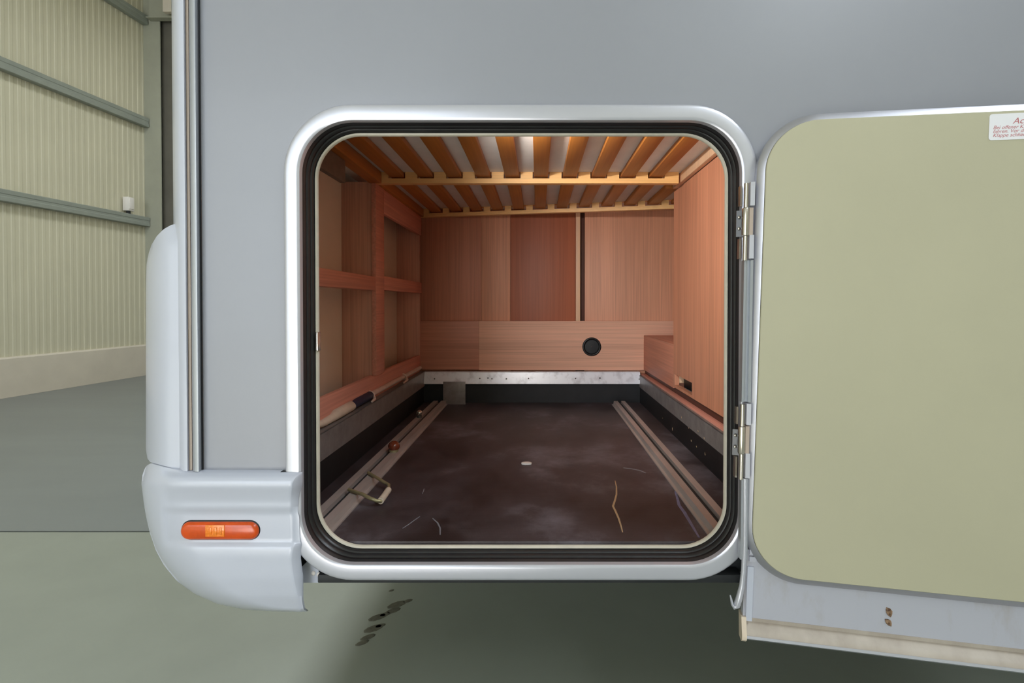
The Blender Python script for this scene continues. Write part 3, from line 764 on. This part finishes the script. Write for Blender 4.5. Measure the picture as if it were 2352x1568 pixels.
def tie(px, name, tail):
    y_ = pf(px); mb_ = MB()
    mb_.tube([(rx + .0115 * math.cos(t), y_, rz + .0155 + .0095 * math.sin(t)) for t in [i * math.pi / 6 for i in range(13)]], .0040, 8)
    mb_.tube([(rx + .010, y_, rz + .014), (rx + .016, y_ - .008, rz + .005), (rx + .0175, y_ - tail, rz + .003)], [.0042, .0048, .0030], 8)
    mb_.build(name, mt['string'], cr, 60, label='pale string tie')
tie(849, 'tie', .035); tie(926, 'tie', .06)
# fittings on the left rail
zr = .4529
lk = thing('lashing_bow', 'bent wire lashing bow with pale sleeve hooked into the left floor rail', 'bracket', tuple(FL(845, 1130, zr)))
A = [FL(801, 1124, zr + .004), FL(833, 1135, zr + .004), FL(850, 1144, zr + .002), FL(866, 1150, zr - .004), FL(874, 1151, zr - .005)]
B = [FL(893, 1122, zr - .005), FL(893, 1113, zr - .004), FL(884, 1108, zr - .002), FL(866, 1097, zr + .004), FL(846, 1085, zr + .004)]
MB().tube(A + B, .0036, 10).build('wire_bow', mt['zinc'], lk, 60)
MB().tube([FL(874, 1150, zr - .0045), FL(880, 1142, zr - .0045), FL(892, 1125, zr - .0045)], .0068, 12).build('sleeve', mt['cable'], lk, 60, label='pale sleeve')
kx = -.400
yk = FL(905, 1036, zr).y
kn = thing('rail_stop_knob', 'round amber brown knob on the left floor rail', 'knob', (kx, yk, zr))
MB().ball((FL(905, 1036, zr).x, yk, zr + .0140), .0155, (1, 1, .9), 20).build('knob_head', mt['brown_glass'], kn, 60)
MB().tube([(FL(905, 1036, zr).x, yk, zr), (FL(905, 1036, zr).x, yk, zr + .006)], .012, 14).build('collar', mt['zinc'], kn, 40)
c = FL(963, 958, zr)
sf = thing('rail_end_stud', 'small shiny stud at the far end of the left floor rail', 'stud', (c.x, c.y, zr))
MB().tube([(c.x, c.y, zr), (c.x, c.y, zr + .008)], .009, 12).build('base', mt['steel_dark'], sf, 40)
MB().ball((c.x, c.y, zr + .016), .0105, (1, 1, 1), 14).build('ball_head', mt['screw'], sf, 60)
c = FL(1210, 1065, .4367)
ch = MB()
pts = [Vector((c.x + (.013 + .003 * random.random()) * math.cos(t), c.y + .008 * math.sin(t), .4368)) for t in [i * 6.283 / 10 for i in range(10)]]
ch.loops([pts, [p * 1.0 + Vector((0, 0, .003)) for p in pts], [Vector((c.x + (p.x - c.x) * .6, c.y + (p.y - c.y) * .6, .4413)) for p in pts]], True, True)
ch = ch.build('paint_chip', mt['chip'], None, 40); props(ch, 'small white chip lying on the middle of the dark tray floor', 'chip')
# two dry leaf flakes stuck on the door skirt
def flake(px, py, du, dz, ang, label):
    u, z = dpick(px, py, -.010); mb_ = MB(); L = []
    ca, sa = math.cos(ang), math.sin(ang)
    out = [(-1, 0), (-.6, .45), (0, .62), (.55, .4), (1, 0), (.5, -.28), (0, -.36), (-.55, -.25)]
    for o_, sc in ((-.0119, 1.0), (-.0112, 1.0), (-.0098, .55)):
        L.append([dpt(u + (a_ * ca * du - b2 * sa * dz) * sc, z + (a_ * sa * du + b2 * ca * dz) * sc, o_) for a_, b2 in out])
    o = mb_.loops(L, True, True).build('leaf_flake', mt['leaf'], None, 40)
    return props(o, label, 'leaf', 'dry leaf flakes on the door skirt')
flake(2042, 1407, .0082, .0095, -1.15, 'upper brown leaf flake stuck on the white door skirt')
flake(2041, 1431, .0072, .0085, -.85, 'lower brown leaf flake stuck on the white door skirt')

------

SET TASK: In your copy, leave out the pictures and reproduce the material above exactly.

PROBLEM SOLUTION:
The Blender Python script for this scene continues. Write part 3, from line 764 on. This part finishes the script. Write for Blender 4.5. Measure the picture as if it were 2352x1568 pixels.
def tie(px, name, tail):
    y_ = pf(px); mb_ = MB()
    mb_.tube([(rx + .0115 * math.cos(t), y_, rz + .0155 + .0095 * math.sin(t)) for t in [i * math.pi / 6 for i in range(13)]], .0040, 8)
    mb_.tube([(rx + .010, y_, rz + .014), (rx + .016, y_ - .008, rz + .005), (rx + .0175, y_ - tail, rz + .003)], [.0042, .0048, .0030], 8)
    mb_.build(name, mt['string'], cr, 60, label='pale string tie')
tie(849, 'tie', .035); tie(926, 'tie', .06)
# fittings on the left rail
zr = .4529
lk = thing('lashing_bow', 'bent wire lashing bow with pale sleeve hooked into the left floor rail', 'bracket', tuple(FL(845, 1130, zr)))
A = [FL(801, 1124, zr + .004), FL(833, 1135, zr + .004), FL(850, 1144, zr + .002), FL(866, 1150, zr - .004), FL(874, 1151, zr - .005)]
B = [FL(893, 1122, zr - .005), FL(893, 1113, zr - .004), FL(884, 1108, zr - .002), FL(866, 1097, zr + .004), FL(846, 1085, zr + .004)]
MB().tube(A + B, .0036, 10).build('wire_bow', mt['zinc'], lk, 60)
MB().tube([FL(874, 1150, zr - .0045), FL(880, 1142, zr - .0045), FL(892, 1125, zr - .0045)], .0068, 12).build('sleeve', mt['cable'], lk, 60, label='pale sleeve')
kx = -.400
yk = FL(905, 1036, zr).y
kn = thing('rail_stop_knob', 'round amber brown knob on the left floor rail', 'knob', (kx, yk, zr))
MB().ball((FL(905, 1036, zr).x, yk, zr + .0140), .0155, (1, 1, .9), 20).build('knob_head', mt['brown_glass'], kn, 60)
MB().tube([(FL(905, 1036, zr).x, yk, zr), (FL(905, 1036, zr).x, yk, zr + .006)], .012, 14).build('collar', mt['zinc'], kn, 40)
c = FL(963, 958, zr)
sf = thing('rail_end_stud', 'small shiny stud at the far end of the left floor rail', 'stud', (c.x, c.y, zr))
MB().tube([(c.x, c.y, zr), (c.x, c.y, zr + .008)], .009, 12).build('base', mt['steel_dark'], sf, 40)
MB().ball((c.x, c.y, zr + .016), .0105, (1, 1, 1), 14).build('ball_head', mt['screw'], sf, 60)
c = FL(1210, 1065, .4367)
ch = MB()
pts = [Vector((c.x + (.013 + .003 * random.random()) * math.cos(t), c.y + .008 * math.sin(t), .4368)) for t in [i * 6.283 / 10 for i in range(10)]]
ch.loops([pts, [p * 1.0 + Vector((0, 0, .003)) for p in pts], [Vector((c.x + (p.x - c.x) * .6, c.y + (p.y - c.y) * .6, .4413)) for p in pts]], True, True)
ch = ch.build('paint_chip', mt['chip'], None, 40); props(ch, 'small white chip lying on the middle of the dark tray floor', 'chip')
# two dry leaf flakes stuck on the door skirt
def flake(px, py, du, dz, ang, label):
    u, z = dpick(px, py, -.010); mb_ = MB(); L = []
    ca, sa = math.cos(ang), math.sin(ang)
    out = [(-1, 0), (-.6, .45), (0, .62), (.55, .4), (1, 0), (.5, -.28), (0, -.36), (-.55, -.25)]
    for o_, sc in ((-.0119, 1.0), (-.0112, 1.0), (-.0098, .55)):
        L.append([dpt(u + (a_ * ca * du - b2 * sa * dz) * sc, z + (a_ * sa * du + b2 * ca * dz) * sc, o_) for a_, b2 in out])
    o = mb_.loops(L, True, True).build('leaf_flake', mt['leaf'], None, 40)
    return props(o, label, 'leaf', 'dry leaf flakes on the door skirt')
flake(2042, 1407, .0082, .0095, -1.15, 'upper brown leaf flake stuck on the white door skirt')
flake(2041, 1431, .0072, .0085, -.85, 'lower brown leaf flake stuck on the white door skirt')